Non-interest expenses decreased 3% or $4.1 million to $133.0 million for the first nine months of 2019, compared to $137.1 million for the prior year period. The prior year period included $11.8 million in merger expenses.  Excluding merger expenses, non-interest expense rose 6%, driven by increases in salaries and benefits, software costs, marketing costs and expenses from outside data services. A portion of the increases in non-interest expense was offset by the decrease in FDIC insurance during the year. The non-GAAP efficiency ratio was 51.36% for the first nine months of 2019 compared to 50.57% for the first nine months of 2018.

Explanation of Non-GAAP Financial Measures

This news release contains financial information and performance measures determined by methods other than in accordance with generally accepted accounting principles in the United States (“GAAP”). The Company’s management believes that the supplemental non-GAAP information provides a better comparison of period-to-period operating performance. Additionally, the Company believes this information is utilized by regulators and market analysts to evaluate a company’s financial condition and, therefore, such information is useful to investors. Non-GAAP measures used in this release consist of the following:

  • Tangible common equity and related measures are non-GAAP measures that exclude the impact of intangible assets.
  • The non-GAAP efficiency ratio is non-GAAP in that it excludes amortization of intangible assets, merger expenses and securities gains and includes tax-equivalent income.
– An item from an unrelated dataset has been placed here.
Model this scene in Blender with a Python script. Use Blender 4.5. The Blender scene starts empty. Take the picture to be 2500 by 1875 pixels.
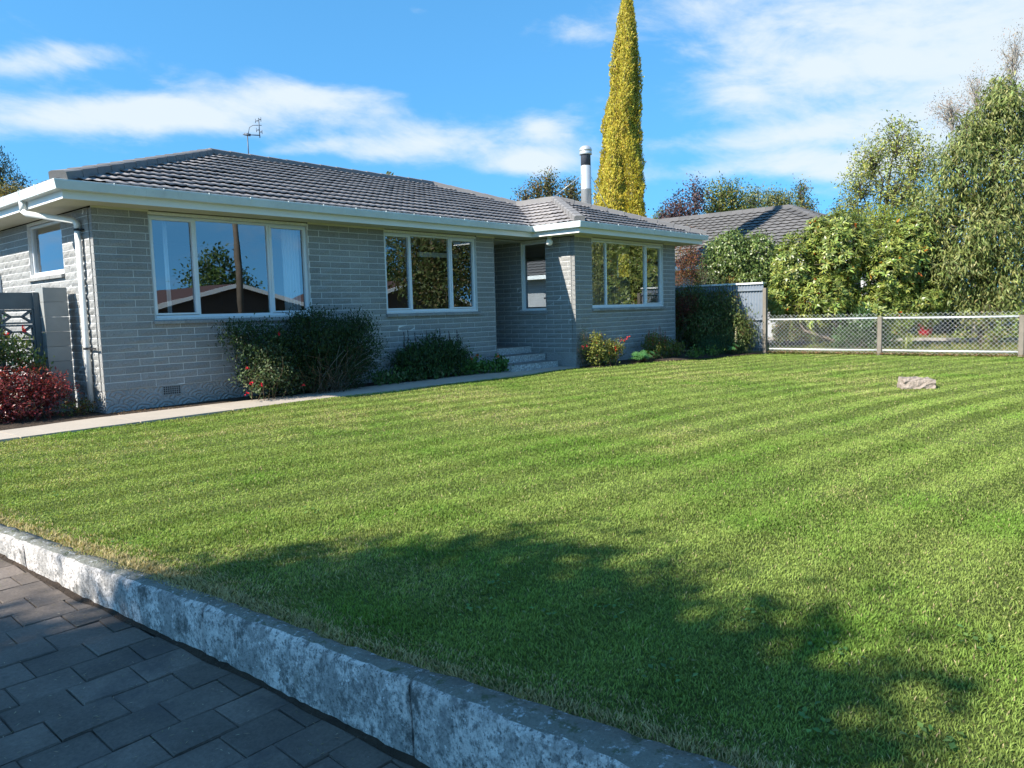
import bpy, math, random
import numpy as np
from mathutils import Vector, Matrix

random.seed(7)
rng = np.random.default_rng(11)
scene = bpy.context.scene
C = scene.collection
R = math.radians

# ------------------------------------------------------------------ camera
CAM = np.array([-4.0209, -10.7034, 1.2206])
FPX, PITCH, ROLL, YAW = 1870.08, -0.0960, -0.0272, 0.8501
_cy, _sy, _cp, _sp = math.cos(YAW), math.sin(YAW), math.cos(PITCH), math.sin(PITCH)
FWD = np.array([_sy*_cp, _cy*_cp, _sp])
_r0 = np.array([_cy, -_sy, 0.0])
_u0 = np.cross(_r0, FWD)
_c, _s = math.cos(ROLL), math.sin(ROLL)
RIGHT = _c*_r0 + _s*_u0
UP = -_s*_r0 + _c*_u0
cam_d = bpy.data.cameras.new('camera')
cam_d.sensor_width = 36.0
cam_d.lens = 36.0*FPX/2500.0
cam_d.clip_start = 0.05
cam_d.clip_end = 2000.0
cam = bpy.data.objects.new('camera', cam_d)
C.objects.link(cam)
cam.matrix_world = Matrix((
    (RIGHT[0], UP[0], -FWD[0], CAM[0]),
    (RIGHT[1], UP[1], -FWD[1], CAM[1]),
    (RIGHT[2], UP[2], -FWD[2], CAM[2]),
    (0, 0, 0, 1)))
scene.camera = cam


def ray(u, v):
    """direction (per metre of depth) of a pixel of the 2500 px photograph"""
    return FWD + RIGHT*(u-1250)/FPX - UP*(v-937.5)/FPX


def at(u, v, t):
    return CAM + ray(u, v)*t


def on(u, v, axis, val):
    d = ray(u, v)
    return CAM + d*(val-CAM[axis])/d[axis]


# ------------------------------------------------------------------ light
TO_SUN = Vector((-1.0, 0.25, 0.82)).normalized()
SUN_EL = math.asin(TO_SUN.z)
SUN_AZ = math.atan2(TO_SUN.x, TO_SUN.y)
sun_d = bpy.data.lights.new('sun', 'SUN')
sun_d.energy = 5.0
sun_d.angle = R(0.6)
sun_d.color = (1.0, 0.94, 0.83)
sun = bpy.data.objects.new('sun', sun_d)
C.objects.link(sun)
sun.location = (-30, 8, 25)
sun.rotation_euler = TO_SUN.to_track_quat('Z', 'Y').to_euler()

vs = scene.view_settings
vs.view_transform = 'Standard'
vs.look = 'None'
vs.gamma = 1.0
vs.use_curve_mapping = False
vs.exposure = 1.05

world = bpy.data.worlds.new('World')
scene.world = world
world.use_nodes = True
wn, wl = world.node_tree.nodes, world.node_tree.links
wn.clear()
SKY_STRENGTH = 0.085
SKY_TINT = (0.78, 1.55, 1.72, 1)


def wmath(op, a, b=None, c=None, clamp=False):
    n = wn.new('ShaderNodeMath')
    n.operation = op
    n.use_clamp = clamp
    for i, x in enumerate((a, b, c)):
        if x is None:
            continue
        if isinstance(x, (int, float)):
            n.inputs[i].default_value = x
        else:
            wl.new(x, n.inputs[i])
    return n.outputs[0]


def build_world():
    out = wn.new('ShaderNodeOutputWorld')
    bg = wn.new('ShaderNodeBackground')
    bg.inputs['Strength'].default_value = SKY_STRENGTH
    sky = wn.new('ShaderNodeTexSky')
    sky.sky_type = 'NISHITA'
    sky.sun_disc = False
    sky.sun_elevation = SUN_EL
    sky.sun_rotation = SUN_AZ
    sky.altitude = 50
    sky.air_density = 1.0
    sky.dust_density = 0.1
    sky.ozone_density = 3.0
    tc = wn.new('ShaderNodeTexCoord')
    sep = wn.new('ShaderNodeSeparateXYZ')
    wl.new(tc.outputs['Generated'], sep.inputs[0])
    x, y, z = sep.outputs
    # very clear dry air: the deep blue of the upper sky reaches down close to the horizon, all the way round
    hi = wn.new('ShaderNodeCombineXYZ')
    wl.new(x, hi.inputs[0])
    wl.new(y, hi.inputs[1])
    wl.new(wmath('MULTIPLY_ADD', wmath('MAXIMUM', z, 0.0), 0.75, 0.26), hi.inputs[2])
    nrm = wn.new('ShaderNodeVectorMath')
    nrm.operation = 'NORMALIZE'
    wl.new(hi.outputs[0], nrm.inputs[0])
    wl.new(nrm.outputs[0], sky.inputs['Vector'])
    tint = wn.new('ShaderNodeMixRGB')
    tint.blend_type = 'MULTIPLY'
    tint.inputs[0].default_value = 1.0
    wl.new(sky.outputs[0], tint.inputs[1])
    tint.inputs[2].default_value = SKY_TINT
    az = wmath('ARCTAN2', x, y)
    el = wmath('ARCSINE', z)
    # clouds: streaky noise stretched along the horizon, gathered into banks
    comb = wn.new('ShaderNodeCombineXYZ')
    wl.new(wmath('MULTIPLY', az, 1.0), comb.inputs[0])
    wl.new(wmath('MULTIPLY_ADD', az, 0.25, wmath('MULTIPLY', el, 2.6)), comb.inputs[1])

    def noise(scale, detail, rough, dist, w):
        n = wn.new('ShaderNodeTexNoise')
        n.noise_dimensions = '4D'
        n.inputs['Scale'].default_value = scale
        n.inputs['Detail'].default_value = detail
        n.inputs['Roughness'].default_value = rough
        n.inputs['Distortion'].default_value = dist
        n.inputs['W'].default_value = w
        wl.new(comb.outputs[0], n.inputs['Vector'])
        return n.outputs[0]
    n1 = noise(7.5, 8, 0.60, 0.35, 1.3)
    n2 = noise(1.7, 3, 0.5, 0.2, 4.1)
    n3 = noise(17.0, 5, 0.6, 0.6, 7.7)

    banks = [  # (u, v, half width px, half height px, weight, slope)
        (200, 285, 330, 42, 0.60, -0.16), (480, 290, 180, 38, 0.50, 0.02), (760, 245, 190, 44, 0.72, 0.14), (930, 225, 80, 34, 0.34, 0.0), (1060, 345, 150, 46, 0.74, -0.02),
        (110, 150, 150, 30, 0.58, -0.24), (1325, 315, 85, 48, 0.80, 0.0), (1300, 398, 110, 26, 0.78, -0.05),
        (2150, 60, 560, 100, 0.34, 0.03), (2300, 230, 330, 95, 0.34, 0.06), (1800, 418, 330, 30, 0.52, 0.0), (2150, 400, 160, 50, 0.26, 0.0), (1950, 190, 340, 34, 0.30, 0.0),
        (1450, 70, 330, 40, 0.36, -0.06), (1060, 20, 190, 26, 0.32, -0.14), (1840, 340, 170, 22, 0.36, 0.0), (720, 365, 110, 14, 0.30, -0.15), (640, 10, 300, 22, 0.12, 0.0), (880, 370, 90, 20, 0.3, 0.0), (640, 100, 560, 230, -0.34, 0.0), (1200, 180, 330, 170, -0.26, 0.0), (150, 420, 420, 70, -0.2, 0.0), (1300, 500, 420, 70, -0.2, 0.0)]
    tot = None
    for (u, v, a, b, wgt, sl) in banks:
        d = ray(u, v)
        d = d/np.linalg.norm(d)
        a0 = math.atan2(d[0], d[1])
        e0 = math.asin(d[2])
        k = 1/FPX
        da = wmath('SUBTRACT', az, a0)
        de = wmath('SUBTRACT', el, e0)
        de = wmath('MULTIPLY_ADD', da, sl, de)
        qa = wmath('POWER', wmath('ABSOLUTE', wmath('MULTIPLY', da, math.cos(e0)/(a*k))), 2.0)
        qe = wmath('POWER', wmath('ABSOLUTE', wmath('MULTIPLY', de, 1/(b*k))), 2.0)
        g = wmath('MULTIPLY', wmath('EXPONENT', wmath('MULTIPLY', wmath('ADD', qa, qe), -0.8)), wgt)
        tot = g if tot is None else wmath('ADD', tot, g)
    m = wmath('ADD', wmath('MULTIPLY', wmath('SUBTRACT', n1, 0.5), 1.45), wmath('MULTIPLY', wmath('SUBTRACT', n2, 0.5), 0.55))
    m = wmath('ADD', m, wmath('MULTIPLY', wmath('SUBTRACT', n3, 0.5), 0.28))
    m = wmath('ADD', wmath('ADD', m, 0.17), tot)  # extra cloud cover all round the sky, added to brighten the shade
    mr = wn.new('ShaderNodeMapRange')
    mr.interpolation_type = 'SMOOTHSTEP'
    wl.new(m, mr.inputs[0])
    mr.inputs[1].default_value = 0.12
    mr.inputs[2].default_value = 0.78
    mask = wmath('MULTIPLY', mr.outputs[0], 0.92)
    mix = wn.new('ShaderNodeMixRGB')
    wl.new(mask, mix.inputs[0])
    wl.new(tint.outputs[0], mix.inputs[1])
    cw = 0.46/SKY_STRENGTH
    mix.inputs[2].default_value = (cw*0.90, cw*1.0, cw*1.06, 1)
    wl.new(mix.outputs[0], bg.inputs[0])
    wl.new(bg.outputs[0], out.inputs[0])


build_world()

# ------------------------------------------------------------------ materials
MATS = {}


def nd(nt, typ, **kw):
    n = nt.nodes.new(typ)
    for k, v in kw.items():
        setattr(n, k, v)
    return n


def mat(name, col, rough=0.8, var=None, bump=None, objrand=0.0, spots=None, spec=0.3, metal=0.0, var2=None):
    """col base colour; var=(scale, amount) broad mottling; var2 a second finer one; spots=(scale, threshold, colour, width);
    bump=(scale, strength, distance); objrand = brightness spread between objects"""
    if name in MATS:
        return MATS[name]
    m = bpy.data.materials.new(name)
    MATS[name] = m
    m.use_nodes = True
    nt = m.node_tree
    L = nt.links
    b = nt.nodes['Principled BSDF']
    b.inputs['Roughness'].default_value = rough
    b.inputs['Metallic'].default_value = metal
    b.inputs['Specular IOR Level'].default_value = spec
    tc = nd(nt, 'ShaderNodeNewGeometry')
    pos = tc.outputs['Position']
    rgb = nd(nt, 'ShaderNodeRGB')
    rgb.outputs[0].default_value = (*col, 1)
    cur = rgb.outputs[0]

    def scaled(cur, fac_out):
        mx = nd(nt, 'ShaderNodeMixRGB', blend_type='MULTIPLY')
        mx.inputs[0].default_value = 1
        L.new(cur, mx.inputs[1])
        cc = nd(nt, 'ShaderNodeCombineColor')
        for i in range(3):
            L.new(fac_out, cc.inputs[i])
        L.new(cc.outputs[0], mx.inputs[2])
        return mx.outputs[0]
    for vv in (var, var2):
        if vv:
            n = nd(nt, 'ShaderNodeTexNoise')
            n.inputs['Scale'].default_value = vv[0]
            n.inputs['Detail'].default_value = 5
            n.inputs['Roughness'].default_value = 0.6
            L.new(pos, n.inputs['Vector'])
            mr = nd(nt, 'ShaderNodeMapRange')
            L.new(n.outputs[0], mr.inputs[0])
            mr.inputs[1].default_value = 0.25
            mr.inputs[2].default_value = 0.75
            mr.inputs[3].default_value = 1-vv[1]
            mr.inputs[4].default_value = 1+vv[1]
            cur = scaled(cur, mr.outputs[0])
    if objrand:
        oi = nd(nt, 'ShaderNodeObjectInfo')
        mr = nd(nt, 'ShaderNodeMapRange')
        L.new(oi.outputs['Random'], mr.inputs[0])
        mr.inputs[3].default_value = 1-objrand
        mr.inputs[4].default_value = 1+objrand
        cur = scaled(cur, mr.outputs[0])
    for sp in (spots or []):
        n = nd(nt, 'ShaderNodeTexNoise')
        n.inputs['Scale'].default_value = sp[0]
        n.inputs['Detail'].default_value = 6
        n.inputs['Roughness'].default_value = 0.72
        if len(sp) > 4:
            st_ = nd(nt, 'ShaderNodeVectorMath', operation='MULTIPLY')
            L.new(pos, st_.inputs[0])
            st_.inputs[1].default_value = (1, 1, sp[4])
            L.new(st_.outputs[0], n.inputs['Vector'])
        else:
            L.new(pos, n.inputs['Vector'])
        mr = nd(nt, 'ShaderNodeMapRange')
        L.new(n.outputs[0], mr.inputs[0])
        mr.inputs[1].default_value = sp[1]
        mr.inputs[2].default_value = sp[1]+sp[3]
        mx = nd(nt, 'ShaderNodeMixRGB')
        L.new(mr.outputs[0], mx.inputs[0])
        L.new(cur, mx.inputs[1])
        mx.inputs[2].default_value = (*sp[2], 1)
        cur = mx.outputs[0]
    L.new(cur, b.inputs['Base Color'])
    if bump:
        n = nd(nt, 'ShaderNodeTexNoise')
        n.inputs['Scale'].default_value = bump[0]
        n.inputs['Detail'].default_value = 6
        n.inputs['Roughness'].default_value = 0.65
        L.new(pos, n.inputs['Vector'])
        bp = nd(nt, 'ShaderNodeBump')
        bp.inputs['Strength'].default_value = bump[1]
        bp.inputs['Distance'].default_value = bump[2] if len(bump) > 2 else 0.01
        L.new(n.outputs[0], bp.inputs['Height'])
        L.new(bp.outputs[0], b.inputs['Normal'])
    return m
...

These disclosures should not be viewed as a substitute for financial results in accordance with GAAP, nor are they necessarily comparable to non-GAAP performance measures which may be presented by other companies. Please refer to the non-GAAP Reconciliation table included with this release for details on the earnings impact of these items.

Conference Call

The Company’s management will host a conference call to discuss its third quarter results today at 2:00 P.M. (ET).  A live Webcast of the conference call is available through the Investor Relations section of the Sandy Spring Website at www.sandyspringbank.com. Participants may call 1-866-235-9910. A password is not necessary. Visitors to the website are advised to log on 10 minutes ahead of the scheduled start of the call. An internet-based replay will be available on the website until 9:00 am (ET) October 31, 2019. A replay of the teleconference will be available through the same time period by calling 877.344.7529 under conference call number 10135193.
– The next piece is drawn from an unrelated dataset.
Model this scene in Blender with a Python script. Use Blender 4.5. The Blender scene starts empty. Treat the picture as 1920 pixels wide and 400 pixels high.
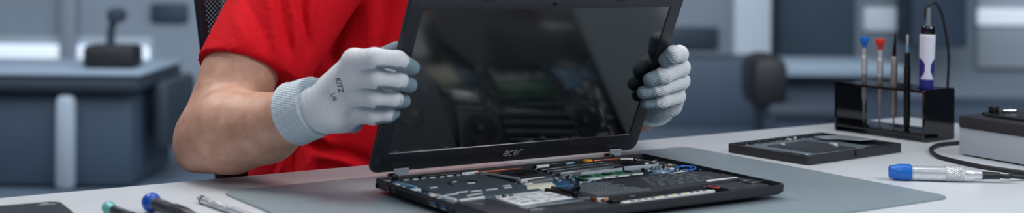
import bpy, bmesh, math, random
import numpy as np
from mathutils import Vector, Matrix, Euler
from mathutils.bvhtree import BVHTree
from mathutils.geometry import tessellate_polygon
random.seed(7)
PI = math.pi
TZ = 0.75                                   # height of the table top above the floor
sc = bpy.context.scene
COL = sc.collection

# ------------------------------------------------------------------ camera numbers
FPX, CXP, CYP, CAMH, ROLL = 2454.04, 960.0, -81.41, 0.26918, 0.008694
def ray(px, py):
    x = (px - CXP) / FPX; y = -(py - CYP) / FPX
    return (x*math.cos(ROLL) - y*math.sin(ROLL), x*math.sin(ROLL) + y*math.cos(ROLL))
def at_depth(px, py, Y):                     # a point of the place, seen at (px, py), Y metres from the camera
    dx, dz = ray(px, py)
    return Vector((dx*Y, Y, TZ + CAMH + dz*Y))
def on_table(px, py, z=0.0):
    dx, dz = ray(px, py)
    Y = (z - CAMH) / dz
    return Vector((dx*Y, Y, TZ + z))

# ------------------------------------------------------------------ scene graph helpers
def tag(o, label=None, cat=None, group=None, kind=None):
    if label: o['label'] = label
    if cat: o['category'] = cat
    if group: o['group'] = group
    if kind: o['kind'] = kind
    return o
def thing(name, label, cat, loc, rz=0.0, group=None):
    o = bpy.data.objects.new(name, None); COL.objects.link(o)
    o.location = loc; o.rotation_euler = (0, 0, rz); o.empty_display_size = .02
    return tag(o, label, cat, group)

# ------------------------------------------------------------------ materials
def lin(c):
    return tuple(((v/255)/12.92 if v/255 <= .04045 else ((v/255+.055)/1.055)**2.4) for v in c) + (1.0,)
def mat(name, rgb, rough=.5, metal=0.0, var=.06, nscale=60.0, bump=0.0, bscale=300.0, spec=.5, coat=0.0, sss=0.0, trans=0.0, emit=None, rgb2=None, detail=3.0):
    m = bpy.data.materials.new(name); m.use_nodes = True
    nt = m.node_tree; b = nt.nodes['Principled BSDF']
    tc = nt.nodes.new('ShaderNodeTexCoord')
    nz = nt.nodes.new('ShaderNodeTexNoise'); nz.inputs['Scale'].default_value = nscale; nz.inputs['Detail'].default_value = detail
    nt.links.new(tc.outputs['Object'], nz.inputs['Vector'])
    cr = nt.nodes.new('ShaderNodeValToRGB')
    base = lin(rgb)
    lo = tuple(v*(1-var) for v in base[:3]) + (1,)
    hi = lin(rgb2) if rgb2 else tuple(min(1, v*(1+var)) for v in base[:3]) + (1,)
    cr.color_ramp.elements[0].position = .3; cr.color_ramp.elements[1].position = .7
    cr.color_ramp.elements[0].color = lo; cr.color_ramp.elements[1].color = hi
    nt.links.new(nz.outputs['Fac'], cr.inputs['Fac']); nt.links.new(cr.outputs['Color'], b.inputs['Base Color'])
    b.inputs['Roughness'].default_value = rough; b.inputs['Metallic'].default_value = metal
    b.inputs['Specular IOR Level'].default_value = spec
    b.inputs['Coat Weight'].default_value = coat
    if trans: b.inputs['Transmission Weight'].default_value = trans
    if sss:
        b.inputs['Subsurface Weight'].default_value = sss
        b.inputs['Subsurface Radius'].default_value = (.012, .004, .002); b.inputs['Subsurface Scale'].default_value = .5
    if emit:
        b.inputs['Emission Color'].default_value = lin(rgb); b.inputs['Emission Strength'].default_value = emit
    if bump:
        n2 = nt.nodes.new('ShaderNodeTexNoise'); n2.inputs['Scale'].default_value = bscale; n2.inputs['Detail'].default_value = 4
        nt.links.new(tc.outputs['Object'], n2.inputs['Vector'])
        bp = nt.nodes.new('ShaderNodeBump'); bp.inputs['Strength'].default_value = bump; bp.inputs['Distance'].default_value = .001
        nt.links.new(n2.outputs['Fac'], bp.inputs['Height']); nt.links.new(bp.outputs['Normal'], b.inputs['Normal'])
    return m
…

About Sandy Spring Bancorp, Inc./Sandy Spring Bank

Sandy Spring Bancorp, Inc., headquartered in Olney, Maryland, is the holding company for Sandy Spring Bank, the largest locally-headquartered community bank in the Greater Washington, D.C. region. With over 50 locations, the bank offers a broad range of commercial and retail banking, mortgage, private banking, and trust services throughout Maryland, Northern Virginia, and Washington, D.C. Through its subsidiaries, Sandy Spring Insurance Corporation and West Financial Services, Inc., Sandy Spring Bank also offers a comprehensive menu of insurance and wealth management services

For additional information or questions, please contact:
Daniel J. Schrider, President & Chief Executive Officer, or
Philip J. Mantua, E.V.P. & Chief Financial Officer
Sandy Spring Bancorp
17801 Georgia Avenue
Olney, Maryland 20832
800.399.5919

Email: 
[email protected]
[email protected] 
Website: www.sandyspringbank.com
 
Media Contact:
Jen Schell, Vice President
Sandy Spring Bank
301.570.8331
[email protected] 
 

Forward-looking Statements
Sandy Spring Bancorp makes forward-looking statements in this news release and in the conference call regarding this news release. These forward-looking statements may include: statements of goals, intentions, earnings expectations, and other expectations; estimates of risks and of future costs and benefits; assessments of probable loan losses; assessments of market risk; and statements of the ability to achieve financial and other goals.
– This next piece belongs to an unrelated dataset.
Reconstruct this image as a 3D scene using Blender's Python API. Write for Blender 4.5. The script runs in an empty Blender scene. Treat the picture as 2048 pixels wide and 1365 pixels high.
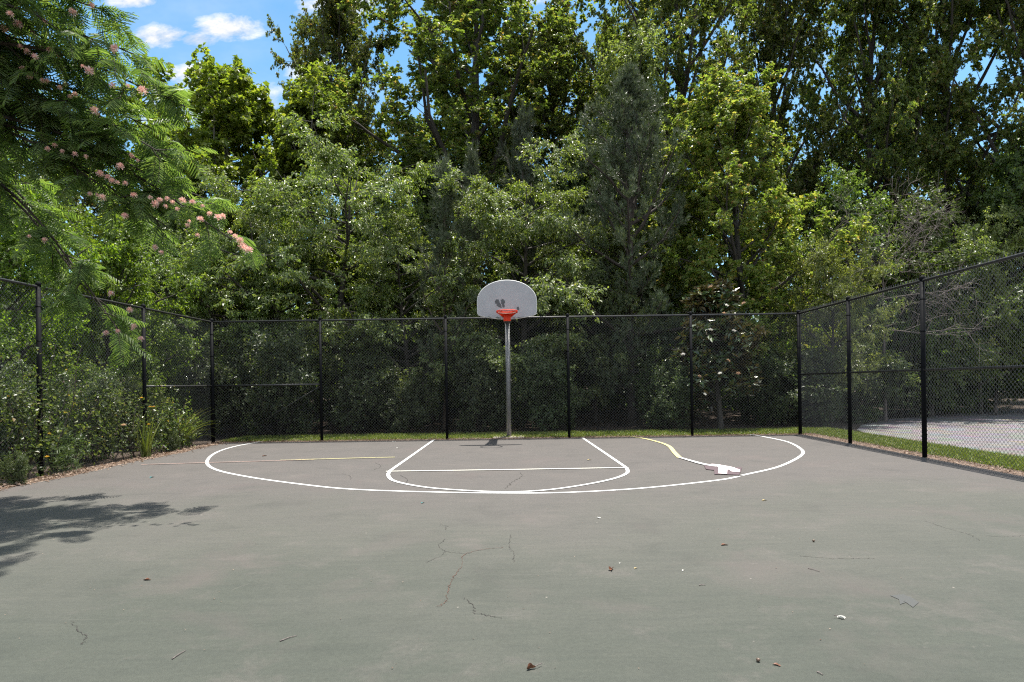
import bpy, math
import numpy as np
from mathutils import Matrix, Vector

# ------------------------------------------------------------------ camera model (2048 x 1365 photo pixels)
F, CX, CY, HC, ROLL = 1215.0, 1020.0, 768.0, 1.365, 0.0145
cr, sr = math.cos(ROLL), math.sin(ROLL)
def at(px, py, d):
    du, dv = px - CX, CY - py
    x = du * cr + dv * sr; z = -du * sr + dv * cr
    return np.array([x * d / F, d, HC + z * d / F])
def gp(px, py, z=0.0):
    du, dv = px - CX, CY - py
    x = du * cr + dv * sr; zz = -du * sr + dv * cr
    d = (HC - z) * F / (-zz)
    return np.array([x * d / F, d, z])

SC = bpy.context.scene
COL = SC.collection
SUN = np.array([0.127, 0.18, 1.0]); SUN /= np.linalg.norm(SUN)

# ------------------------------------------------------------------ numpy helpers
def norm(a): return a / np.maximum(np.linalg.norm(a, axis=-1, keepdims=True), 1e-9)
def RNG(s): return np.random.default_rng(s)

class Geo:
    def __init__(s): s.v = []; s.f = []; s.n = 0
    def add(s, V, Fc, mi=0, smooth=False):
        V = np.asarray(V, float).reshape(-1, 3); Fc = np.asarray(Fc, np.int64)
        if Fc.ndim == 1: Fc = Fc[None]
        s.v.append(V); s.f.append((Fc + s.n, mi, smooth)); s.n += len(V)
    def mesh(s, name, mats):
        V = np.concatenate(s.v); me = bpy.data.meshes.new(name)
        me.vertices.add(len(V)); me.vertices.foreach_set('co', V.astype(np.float32).ravel())
        loops = np.concatenate([f.ravel() for f, _, _ in s.f])
        sizes = np.concatenate([np.full(len(f), f.shape[1]) for f, _, _ in s.f])
        starts = np.concatenate([[0], np.cumsum(sizes)[:-1]])
        me.loops.add(len(loops)); me.loops.foreach_set('vertex_index', loops.astype(np.int32))
        me.polygons.add(len(sizes)); me.polygons.foreach_set('loop_start', starts.astype(np.int32))
        me.polygons.foreach_set('material_index', np.concatenate([np.full(len(f), m) for f, m, _ in s.f]).astype(np.int32))
        me.polygons.foreach_set('use_smooth', np.concatenate([np.full(len(f), sm) for f, _, sm in s.f]))
        for m in (mats if isinstance(mats, (list, tuple)) else [mats]): me.materials.append(m)
        me.update(calc_edges=True)
        return me
    def obj(s, name, mats, parent=None):
        return link(bpy.data.objects.new(name, s.mesh(name, mats)), parent)

def link(o, parent=None):
    COL.objects.link(o)
    if parent is not None: o.parent = parent
    return o
def tag(o, label=None, cat=None, group=None, kind=None):
    if label: o['label'] = label
    if cat: o['category'] = cat
    if group: o['group'] = group
    if kind: o['kind'] = kind
    return o
def thing(name, label, cat, loc=(0, 0, 0), group=None):
    o = bpy.data.objects.new(name, None); COL.objects.link(o); o.location = [float(c) for c in loc]
    o.empty_display_size = 0.2
    return tag(o, label, cat, group)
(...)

Forward-looking statements are typically identified by words such as “believe,” “expect,” “anticipate,” “intend,” “outlook,” “estimate,” “forecast,” “project” and other similar words and expressions. Forward-looking statements are subject to numerous assumptions, risks and uncertainties, which change over time.  Forward-looking statements speak only as of the date they are made. Sandy Spring Bancorp does not assume any duty and does not undertake to update its forward-looking statements. Because forward-looking statements are subject to assumptions and uncertainties, actual results or future events could differ, possibly materially, from those that Sandy Spring Bancorp anticipated in its forward-looking statements and future results could differ materially from historical performance.

Sandy Spring Bancorp’s forward-looking statements are subject to the following principal risks and uncertainties: general economic conditions and trends, either nationally or locally; conditions in the securities markets; changes in interest rates; changes in deposit flows, and in the demand for deposit, loan, and investment products and other financial services; changes in real estate values; changes in the quality or composition of the Company’s loan or investment portfolios; changes in competitive pressures among financial institutions or from non-financial institutions; the Company’s ability to retain key members of management; changes in legislation, regulations, and policies; risks, uncertainties and other factors relating to the acquisition of Revere Bank by Sandy Spring Bancorp, including the ability to obtain regulatory and shareholder approvals and meet other closing conditions to the transaction, and delay in closing the merger; the possibility that any of the anticipated benefits of acquisitions will not be realized or will not be realized within the expected time period; and a variety of other matters which, by their nature, are subject to significant uncertainties.  Sandy Spring Bancorp provides greater detail regarding some of these factors in its Form 10-K for the year ended December 31, 2018, including in the Risk Factors section of that report, and in its other SEC reports.  Sandy Spring Bancorp’s forward-looking statements may also be subject to other risks and uncertainties, including those that it may discuss elsewhere in this news release or in its filings with the SEC, accessible on the SEC’s Web site at www.sec.gov.